> **AIM**: Please output the lines shown below exactly as they appear.

> **GIVEN MATERIAL**:
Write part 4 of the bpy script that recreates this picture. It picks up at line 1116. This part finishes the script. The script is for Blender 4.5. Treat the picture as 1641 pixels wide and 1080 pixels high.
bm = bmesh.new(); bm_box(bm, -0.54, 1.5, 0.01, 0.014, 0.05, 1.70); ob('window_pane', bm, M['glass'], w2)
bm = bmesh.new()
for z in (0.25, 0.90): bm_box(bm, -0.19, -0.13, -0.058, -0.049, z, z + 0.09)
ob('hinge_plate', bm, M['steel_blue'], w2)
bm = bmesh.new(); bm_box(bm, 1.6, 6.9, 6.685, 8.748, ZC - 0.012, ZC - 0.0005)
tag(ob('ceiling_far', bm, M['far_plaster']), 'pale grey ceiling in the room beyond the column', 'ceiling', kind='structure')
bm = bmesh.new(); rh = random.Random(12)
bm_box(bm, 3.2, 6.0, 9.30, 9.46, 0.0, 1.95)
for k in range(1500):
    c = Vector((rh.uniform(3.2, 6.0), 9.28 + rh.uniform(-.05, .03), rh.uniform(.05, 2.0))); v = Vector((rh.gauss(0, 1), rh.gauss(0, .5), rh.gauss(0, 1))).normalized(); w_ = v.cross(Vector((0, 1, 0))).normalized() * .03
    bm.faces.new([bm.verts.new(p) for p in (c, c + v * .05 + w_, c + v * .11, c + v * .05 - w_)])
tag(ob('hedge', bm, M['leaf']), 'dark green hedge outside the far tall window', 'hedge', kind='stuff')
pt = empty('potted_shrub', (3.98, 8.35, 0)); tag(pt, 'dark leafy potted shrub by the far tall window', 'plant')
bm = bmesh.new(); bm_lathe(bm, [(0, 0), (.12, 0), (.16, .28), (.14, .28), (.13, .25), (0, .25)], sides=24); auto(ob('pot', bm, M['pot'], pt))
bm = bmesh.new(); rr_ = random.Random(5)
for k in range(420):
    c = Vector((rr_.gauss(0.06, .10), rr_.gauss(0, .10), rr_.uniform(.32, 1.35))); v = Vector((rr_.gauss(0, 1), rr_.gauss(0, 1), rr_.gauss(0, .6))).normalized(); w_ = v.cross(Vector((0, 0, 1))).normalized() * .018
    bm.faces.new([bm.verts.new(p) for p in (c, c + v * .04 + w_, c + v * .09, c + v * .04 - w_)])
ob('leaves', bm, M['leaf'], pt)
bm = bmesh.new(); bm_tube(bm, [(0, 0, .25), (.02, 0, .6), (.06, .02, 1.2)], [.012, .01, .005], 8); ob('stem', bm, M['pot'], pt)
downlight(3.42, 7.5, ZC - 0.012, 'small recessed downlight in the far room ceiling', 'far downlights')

> **RESPONSE**:
Write part 4 of the bpy script that recreates this picture. It picks up at line 1116. This part finishes the script. The script is for Blender 4.5. Treat the picture as 1641 pixels wide and 1080 pixels high.
bm = bmesh.new(); bm_box(bm, -0.54, 1.5, 0.01, 0.014, 0.05, 1.70); ob('window_pane', bm, M['glass'], w2)
bm = bmesh.new()
for z in (0.25, 0.90): bm_box(bm, -0.19, -0.13, -0.058, -0.049, z, z + 0.09)
ob('hinge_plate', bm, M['steel_blue'], w2)
bm = bmesh.new(); bm_box(bm, 1.6, 6.9, 6.685, 8.748, ZC - 0.012, ZC - 0.0005)
tag(ob('ceiling_far', bm, M['far_plaster']), 'pale grey ceiling in the room beyond the column', 'ceiling', kind='structure')
bm = bmesh.new(); rh = random.Random(12)
bm_box(bm, 3.2, 6.0, 9.30, 9.46, 0.0, 1.95)
for k in range(1500):
    c = Vector((rh.uniform(3.2, 6.0), 9.28 + rh.uniform(-.05, .03), rh.uniform(.05, 2.0))); v = Vector((rh.gauss(0, 1), rh.gauss(0, .5), rh.gauss(0, 1))).normalized(); w_ = v.cross(Vector((0, 1, 0))).normalized() * .03
    bm.faces.new([bm.verts.new(p) for p in (c, c + v * .05 + w_, c + v * .11, c + v * .05 - w_)])
tag(ob('hedge', bm, M['leaf']), 'dark green hedge outside the far tall window', 'hedge', kind='stuff')
pt = empty('potted_shrub', (3.98, 8.35, 0)); tag(pt, 'dark leafy potted shrub by the far tall window', 'plant')
bm = bmesh.new(); bm_lathe(bm, [(0, 0), (.12, 0), (.16, .28), (.14, .28), (.13, .25), (0, .25)], sides=24); auto(ob('pot', bm, M['pot'], pt))
bm = bmesh.new(); rr_ = random.Random(5)
for k in range(420):
    c = Vector((rr_.gauss(0.06, .10), rr_.gauss(0, .10), rr_.uniform(.32, 1.35))); v = Vector((rr_.gauss(0, 1), rr_.gauss(0, 1), rr_.gauss(0, .6))).normalized(); w_ = v.cross(Vector((0, 0, 1))).normalized() * .018
    bm.faces.new([bm.verts.new(p) for p in (c, c + v * .04 + w_, c + v * .09, c + v * .04 - w_)])
ob('leaves', bm, M['leaf'], pt)
bm = bmesh.new(); bm_tube(bm, [(0, 0, .25), (.02, 0, .6), (.06, .02, 1.2)], [.012, .01, .005], 8); ob('stem', bm, M['pot'], pt)
downlight(3.42, 7.5, ZC - 0.012, 'small recessed downlight in the far room ceiling', 'far downlights')